§ What is required: Tally the lines in the data that follows that include the word "scene", and report nothing but the total.

--- Supplied material ---

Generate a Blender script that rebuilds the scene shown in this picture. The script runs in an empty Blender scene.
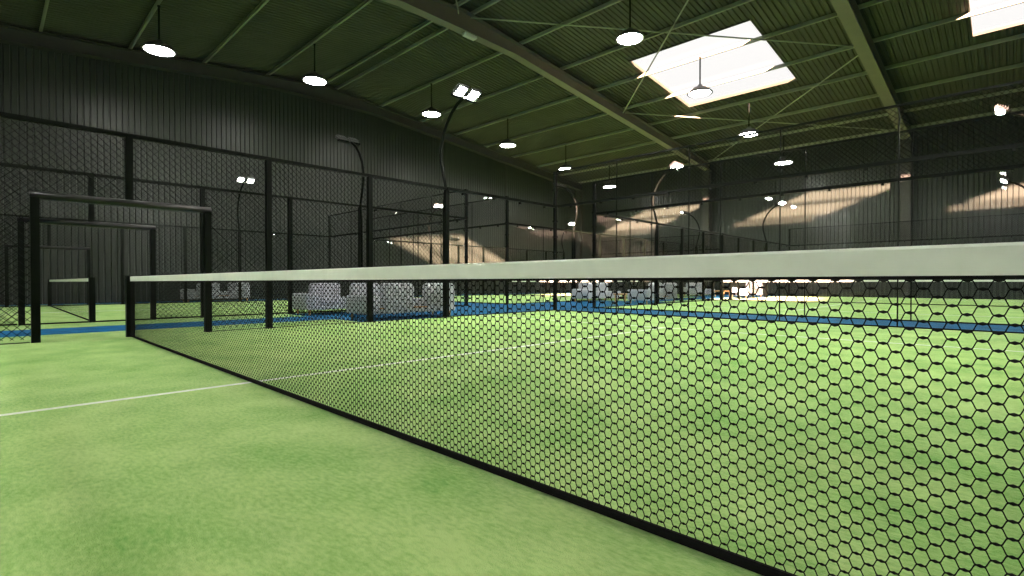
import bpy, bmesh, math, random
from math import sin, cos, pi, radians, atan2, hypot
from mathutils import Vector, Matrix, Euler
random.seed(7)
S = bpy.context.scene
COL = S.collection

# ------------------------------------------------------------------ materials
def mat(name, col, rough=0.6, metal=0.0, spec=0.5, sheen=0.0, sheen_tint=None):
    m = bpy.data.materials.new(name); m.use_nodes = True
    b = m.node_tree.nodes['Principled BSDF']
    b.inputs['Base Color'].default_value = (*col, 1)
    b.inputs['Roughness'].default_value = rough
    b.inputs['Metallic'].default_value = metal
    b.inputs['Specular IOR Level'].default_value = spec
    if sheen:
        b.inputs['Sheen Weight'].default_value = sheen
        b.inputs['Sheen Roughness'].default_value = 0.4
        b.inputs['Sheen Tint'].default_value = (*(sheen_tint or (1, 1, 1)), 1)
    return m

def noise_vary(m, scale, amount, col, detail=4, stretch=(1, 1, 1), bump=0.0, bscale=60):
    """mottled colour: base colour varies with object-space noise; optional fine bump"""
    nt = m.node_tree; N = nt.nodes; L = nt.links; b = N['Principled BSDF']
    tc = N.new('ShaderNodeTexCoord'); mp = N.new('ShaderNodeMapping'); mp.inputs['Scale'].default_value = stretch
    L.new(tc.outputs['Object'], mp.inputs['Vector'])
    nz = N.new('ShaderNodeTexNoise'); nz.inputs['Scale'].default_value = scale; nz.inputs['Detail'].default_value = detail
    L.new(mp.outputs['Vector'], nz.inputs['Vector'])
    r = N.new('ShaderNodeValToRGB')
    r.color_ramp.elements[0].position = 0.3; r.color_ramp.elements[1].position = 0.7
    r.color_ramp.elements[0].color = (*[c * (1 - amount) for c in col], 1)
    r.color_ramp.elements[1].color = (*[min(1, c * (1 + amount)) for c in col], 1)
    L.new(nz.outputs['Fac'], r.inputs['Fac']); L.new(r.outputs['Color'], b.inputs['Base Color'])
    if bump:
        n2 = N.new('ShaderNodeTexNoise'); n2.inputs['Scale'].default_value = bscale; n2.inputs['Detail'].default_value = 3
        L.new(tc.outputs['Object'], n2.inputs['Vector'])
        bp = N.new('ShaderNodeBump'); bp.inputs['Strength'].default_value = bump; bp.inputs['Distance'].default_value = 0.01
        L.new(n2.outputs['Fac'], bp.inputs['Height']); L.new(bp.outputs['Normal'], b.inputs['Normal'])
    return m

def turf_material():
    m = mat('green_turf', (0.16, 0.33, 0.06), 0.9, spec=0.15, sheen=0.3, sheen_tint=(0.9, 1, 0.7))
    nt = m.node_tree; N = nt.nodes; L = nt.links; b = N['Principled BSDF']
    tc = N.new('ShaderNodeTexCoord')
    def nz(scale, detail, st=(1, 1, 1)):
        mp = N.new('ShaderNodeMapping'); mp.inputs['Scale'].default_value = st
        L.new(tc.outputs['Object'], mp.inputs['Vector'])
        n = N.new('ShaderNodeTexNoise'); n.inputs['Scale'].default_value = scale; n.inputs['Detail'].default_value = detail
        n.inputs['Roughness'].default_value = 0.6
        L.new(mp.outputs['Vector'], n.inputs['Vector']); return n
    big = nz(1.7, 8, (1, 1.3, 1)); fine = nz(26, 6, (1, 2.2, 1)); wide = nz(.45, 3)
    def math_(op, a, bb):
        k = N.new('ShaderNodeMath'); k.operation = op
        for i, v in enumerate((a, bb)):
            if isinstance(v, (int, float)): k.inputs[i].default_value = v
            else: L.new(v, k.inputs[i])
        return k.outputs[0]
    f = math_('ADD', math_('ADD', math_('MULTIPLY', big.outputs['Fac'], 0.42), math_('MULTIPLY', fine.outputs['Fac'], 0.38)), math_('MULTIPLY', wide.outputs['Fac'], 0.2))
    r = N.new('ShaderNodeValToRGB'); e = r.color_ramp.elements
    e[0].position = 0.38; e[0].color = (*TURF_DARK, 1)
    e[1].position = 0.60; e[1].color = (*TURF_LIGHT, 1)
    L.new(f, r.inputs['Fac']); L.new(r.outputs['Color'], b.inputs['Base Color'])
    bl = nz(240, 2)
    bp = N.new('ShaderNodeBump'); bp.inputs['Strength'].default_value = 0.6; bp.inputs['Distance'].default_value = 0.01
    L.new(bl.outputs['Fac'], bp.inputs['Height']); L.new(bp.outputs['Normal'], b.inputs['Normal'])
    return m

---

§ Expected output: 2